September 23 (SeeNews) - If expenditure remains at the level projected in Macedonia's 2017 draft budget, the government will be forced to issue two Eurobonds to cover it, a government official has said.
Even though the budget does not say explicitly that the government should issue Eurobonds to finance budget deficit, the document provides for a fresh foreign debt worth 17 billion denars, additional deputy finance minister Kire Naumov said in an interview with local broadcaster TV21 late on Thursday.
The government adopted late on Sunday the 2017 budget draft which projects a deficit of 18.6 billion denars ($338.4 million/301.7 million euro) equivalent to 3% of the planned GDP, down from 4% projected for this year in the latest revision of the 2016 budget. Budget expenditure is planned to reach 206.22 billion denars next year, an increase of 4.5% compared to 2016.
So far, Macedonia has issued Eurobonds every three or four years, not every year, Naumov, added. If Macedonia would take fresh foreign debt next year, this would dent its creditworthiness and lead to more unfavourable interest rates.
Macedonia relaunched in July the sale of a seven-year Eurobond worth 450 million euro that will yield 5.625%. In November 2015, Macedonia raised 270 million euro through the sale of a five-year Eurobond on international markets. The volume was lower than the initially planned borrowing of 500 million euro due to a veto by Kire Naumov, a deputy finance minister at the time.
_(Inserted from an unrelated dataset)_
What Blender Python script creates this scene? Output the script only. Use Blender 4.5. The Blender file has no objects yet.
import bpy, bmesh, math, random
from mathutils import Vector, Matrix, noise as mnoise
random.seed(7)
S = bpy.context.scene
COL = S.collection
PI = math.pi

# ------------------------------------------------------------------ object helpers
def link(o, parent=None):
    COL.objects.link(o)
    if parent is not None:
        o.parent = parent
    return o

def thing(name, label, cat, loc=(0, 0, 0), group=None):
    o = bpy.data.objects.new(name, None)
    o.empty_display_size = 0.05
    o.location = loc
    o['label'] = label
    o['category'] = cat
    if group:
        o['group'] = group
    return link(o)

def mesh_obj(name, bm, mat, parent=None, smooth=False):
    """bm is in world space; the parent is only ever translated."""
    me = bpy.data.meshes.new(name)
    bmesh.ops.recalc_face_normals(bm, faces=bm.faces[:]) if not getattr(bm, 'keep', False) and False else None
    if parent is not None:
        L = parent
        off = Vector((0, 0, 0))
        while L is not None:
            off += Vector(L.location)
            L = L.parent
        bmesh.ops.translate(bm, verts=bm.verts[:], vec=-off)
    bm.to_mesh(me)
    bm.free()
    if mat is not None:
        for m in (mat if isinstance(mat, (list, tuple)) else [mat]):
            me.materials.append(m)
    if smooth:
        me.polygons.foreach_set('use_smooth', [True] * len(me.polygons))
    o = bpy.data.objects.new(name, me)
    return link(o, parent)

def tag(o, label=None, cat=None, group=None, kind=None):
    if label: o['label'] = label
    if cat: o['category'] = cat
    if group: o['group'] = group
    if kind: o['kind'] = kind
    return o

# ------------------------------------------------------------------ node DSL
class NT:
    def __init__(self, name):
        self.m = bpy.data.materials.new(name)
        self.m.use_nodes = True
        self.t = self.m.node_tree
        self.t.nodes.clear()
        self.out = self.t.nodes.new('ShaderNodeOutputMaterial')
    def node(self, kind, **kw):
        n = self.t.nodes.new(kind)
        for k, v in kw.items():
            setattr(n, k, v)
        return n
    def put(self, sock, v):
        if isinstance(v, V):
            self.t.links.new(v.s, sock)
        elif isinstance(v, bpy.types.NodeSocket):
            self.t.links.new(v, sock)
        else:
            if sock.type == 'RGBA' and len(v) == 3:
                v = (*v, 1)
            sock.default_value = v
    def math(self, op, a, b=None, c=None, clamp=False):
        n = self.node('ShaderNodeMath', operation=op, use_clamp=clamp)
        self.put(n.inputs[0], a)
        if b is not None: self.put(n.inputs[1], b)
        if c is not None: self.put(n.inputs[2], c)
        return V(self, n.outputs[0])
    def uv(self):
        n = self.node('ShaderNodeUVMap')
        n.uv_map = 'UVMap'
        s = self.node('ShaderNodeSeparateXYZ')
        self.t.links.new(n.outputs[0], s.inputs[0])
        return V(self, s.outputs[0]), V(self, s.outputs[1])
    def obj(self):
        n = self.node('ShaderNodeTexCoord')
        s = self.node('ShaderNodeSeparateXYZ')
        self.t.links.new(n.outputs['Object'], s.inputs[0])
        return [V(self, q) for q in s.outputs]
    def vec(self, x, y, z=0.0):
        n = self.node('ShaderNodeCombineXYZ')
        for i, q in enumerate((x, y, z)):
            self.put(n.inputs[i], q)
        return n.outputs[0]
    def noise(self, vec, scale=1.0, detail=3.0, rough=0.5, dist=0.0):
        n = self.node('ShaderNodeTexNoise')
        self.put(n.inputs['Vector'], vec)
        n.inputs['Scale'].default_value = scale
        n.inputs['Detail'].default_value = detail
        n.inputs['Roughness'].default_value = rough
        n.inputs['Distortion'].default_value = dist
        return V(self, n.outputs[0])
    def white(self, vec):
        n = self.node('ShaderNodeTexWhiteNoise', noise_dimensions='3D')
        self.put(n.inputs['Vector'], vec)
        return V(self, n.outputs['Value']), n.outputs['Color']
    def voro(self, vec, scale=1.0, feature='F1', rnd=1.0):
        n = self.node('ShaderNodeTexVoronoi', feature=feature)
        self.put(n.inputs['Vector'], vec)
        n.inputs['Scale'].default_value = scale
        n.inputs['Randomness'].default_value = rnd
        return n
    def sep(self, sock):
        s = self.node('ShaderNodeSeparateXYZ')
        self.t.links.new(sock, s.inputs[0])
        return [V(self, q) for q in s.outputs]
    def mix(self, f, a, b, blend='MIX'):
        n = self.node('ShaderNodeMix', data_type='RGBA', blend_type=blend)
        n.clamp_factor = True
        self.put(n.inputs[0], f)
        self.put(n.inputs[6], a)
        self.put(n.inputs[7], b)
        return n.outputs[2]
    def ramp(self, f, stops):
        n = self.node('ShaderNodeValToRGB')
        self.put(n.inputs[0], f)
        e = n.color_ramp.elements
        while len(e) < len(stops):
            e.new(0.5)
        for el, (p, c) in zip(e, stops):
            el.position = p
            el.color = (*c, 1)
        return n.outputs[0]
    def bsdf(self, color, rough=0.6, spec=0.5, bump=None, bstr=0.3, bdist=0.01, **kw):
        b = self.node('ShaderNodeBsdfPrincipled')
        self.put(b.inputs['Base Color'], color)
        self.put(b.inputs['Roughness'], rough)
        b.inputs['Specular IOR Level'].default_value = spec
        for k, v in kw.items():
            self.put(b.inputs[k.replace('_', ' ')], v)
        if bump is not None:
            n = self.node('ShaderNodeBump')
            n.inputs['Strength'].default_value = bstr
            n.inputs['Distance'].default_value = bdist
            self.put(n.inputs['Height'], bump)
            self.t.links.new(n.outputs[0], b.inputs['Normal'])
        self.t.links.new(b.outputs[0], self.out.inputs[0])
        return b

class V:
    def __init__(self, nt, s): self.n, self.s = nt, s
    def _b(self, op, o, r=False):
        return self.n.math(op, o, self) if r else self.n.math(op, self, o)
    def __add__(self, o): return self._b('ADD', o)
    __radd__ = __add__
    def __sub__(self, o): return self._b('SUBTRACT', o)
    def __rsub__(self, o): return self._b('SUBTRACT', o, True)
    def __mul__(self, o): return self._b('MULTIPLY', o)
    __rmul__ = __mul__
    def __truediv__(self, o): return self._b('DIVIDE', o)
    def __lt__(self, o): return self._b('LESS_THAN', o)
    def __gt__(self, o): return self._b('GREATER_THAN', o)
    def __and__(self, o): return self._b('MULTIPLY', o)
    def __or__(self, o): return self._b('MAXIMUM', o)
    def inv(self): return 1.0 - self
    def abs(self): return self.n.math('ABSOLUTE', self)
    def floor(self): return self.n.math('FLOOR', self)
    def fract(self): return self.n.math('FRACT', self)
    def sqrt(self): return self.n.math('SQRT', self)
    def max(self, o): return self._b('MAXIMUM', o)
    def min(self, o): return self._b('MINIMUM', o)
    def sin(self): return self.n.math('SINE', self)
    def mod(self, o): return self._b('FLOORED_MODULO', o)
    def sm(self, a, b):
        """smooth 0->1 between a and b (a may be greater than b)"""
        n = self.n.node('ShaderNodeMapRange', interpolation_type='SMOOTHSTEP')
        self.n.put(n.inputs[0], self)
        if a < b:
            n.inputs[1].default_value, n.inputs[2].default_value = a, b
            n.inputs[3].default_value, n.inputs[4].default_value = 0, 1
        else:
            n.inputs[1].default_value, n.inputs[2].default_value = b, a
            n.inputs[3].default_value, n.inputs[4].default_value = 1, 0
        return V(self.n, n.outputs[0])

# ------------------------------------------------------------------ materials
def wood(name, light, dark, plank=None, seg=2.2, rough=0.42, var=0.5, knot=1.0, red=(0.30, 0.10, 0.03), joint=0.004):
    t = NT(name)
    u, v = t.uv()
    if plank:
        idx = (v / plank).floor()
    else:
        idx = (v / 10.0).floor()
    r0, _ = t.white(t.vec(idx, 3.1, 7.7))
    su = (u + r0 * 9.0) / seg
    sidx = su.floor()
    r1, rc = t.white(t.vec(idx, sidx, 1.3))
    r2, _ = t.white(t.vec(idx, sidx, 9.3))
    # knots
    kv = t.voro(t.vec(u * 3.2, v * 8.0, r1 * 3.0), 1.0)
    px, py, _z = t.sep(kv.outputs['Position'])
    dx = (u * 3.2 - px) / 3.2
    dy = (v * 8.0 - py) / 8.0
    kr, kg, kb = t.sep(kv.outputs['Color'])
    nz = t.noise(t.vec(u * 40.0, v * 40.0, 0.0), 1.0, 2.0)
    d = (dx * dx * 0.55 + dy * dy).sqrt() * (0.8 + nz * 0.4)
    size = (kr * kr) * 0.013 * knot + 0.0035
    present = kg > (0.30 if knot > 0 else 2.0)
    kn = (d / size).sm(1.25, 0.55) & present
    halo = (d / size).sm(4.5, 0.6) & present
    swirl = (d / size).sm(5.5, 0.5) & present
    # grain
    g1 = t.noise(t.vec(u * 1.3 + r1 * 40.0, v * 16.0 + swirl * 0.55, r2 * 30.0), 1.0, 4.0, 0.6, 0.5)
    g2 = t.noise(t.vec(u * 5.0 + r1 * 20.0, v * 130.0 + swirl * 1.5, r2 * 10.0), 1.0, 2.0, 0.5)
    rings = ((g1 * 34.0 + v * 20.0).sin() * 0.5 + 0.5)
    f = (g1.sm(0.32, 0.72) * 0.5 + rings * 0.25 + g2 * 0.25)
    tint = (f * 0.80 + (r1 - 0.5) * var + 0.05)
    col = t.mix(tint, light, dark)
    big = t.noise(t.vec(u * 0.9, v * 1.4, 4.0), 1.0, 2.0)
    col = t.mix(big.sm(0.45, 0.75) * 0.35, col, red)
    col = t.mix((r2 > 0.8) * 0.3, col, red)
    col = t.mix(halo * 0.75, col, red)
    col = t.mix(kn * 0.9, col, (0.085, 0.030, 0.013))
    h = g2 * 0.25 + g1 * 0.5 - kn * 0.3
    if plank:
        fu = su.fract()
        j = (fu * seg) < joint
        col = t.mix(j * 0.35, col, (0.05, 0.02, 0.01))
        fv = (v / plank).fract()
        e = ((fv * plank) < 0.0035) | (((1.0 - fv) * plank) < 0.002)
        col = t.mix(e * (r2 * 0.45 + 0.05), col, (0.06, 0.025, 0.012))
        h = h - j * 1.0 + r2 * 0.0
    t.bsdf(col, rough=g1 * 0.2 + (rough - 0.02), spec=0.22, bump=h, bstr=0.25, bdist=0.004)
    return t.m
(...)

In the interview, Naumov commented on the government's claim that increased expenditure in the 2017 budget draft reflected plans for record high capital investments. In 2009 and 2012, Naumov said, the amount planned for capital investments was even higher but those plans had never been really implemented.
According to Naumov, the adoption of the 2017 draft budget by Macedonia's interim government was just a formal step made under pressure from the leader of the ruling VMRO-DPMNE party and former prime minister Nikola Gruevski. The parliament is expected to be dissolved on October 12 ahead of early elections scheduled for December, which will make it impossible to approve the budget within the specified legal timeframe.
Naumov also expressed concern about the level of public debt, which is projected to reach the equivalent of 50% of the country's gross domestic product (GDP) by the end of the year.
"It is an alarming situation for a country like the Republic of Macedonia," Kire Naumov said. "This level of public debt is already unsustainable."
Several additional ministers and deputy ministers from the main opposition Social Democrats (SDSM) party, including Naumov, were appointed at several ministries in Macedonia earlier this month as members of the interim cabinet, which is in charge of preparing the early elections scheduled for December 11. The snap vote is part of an EU-brokered deal aiming to solve the 19-month old political crisis in the country.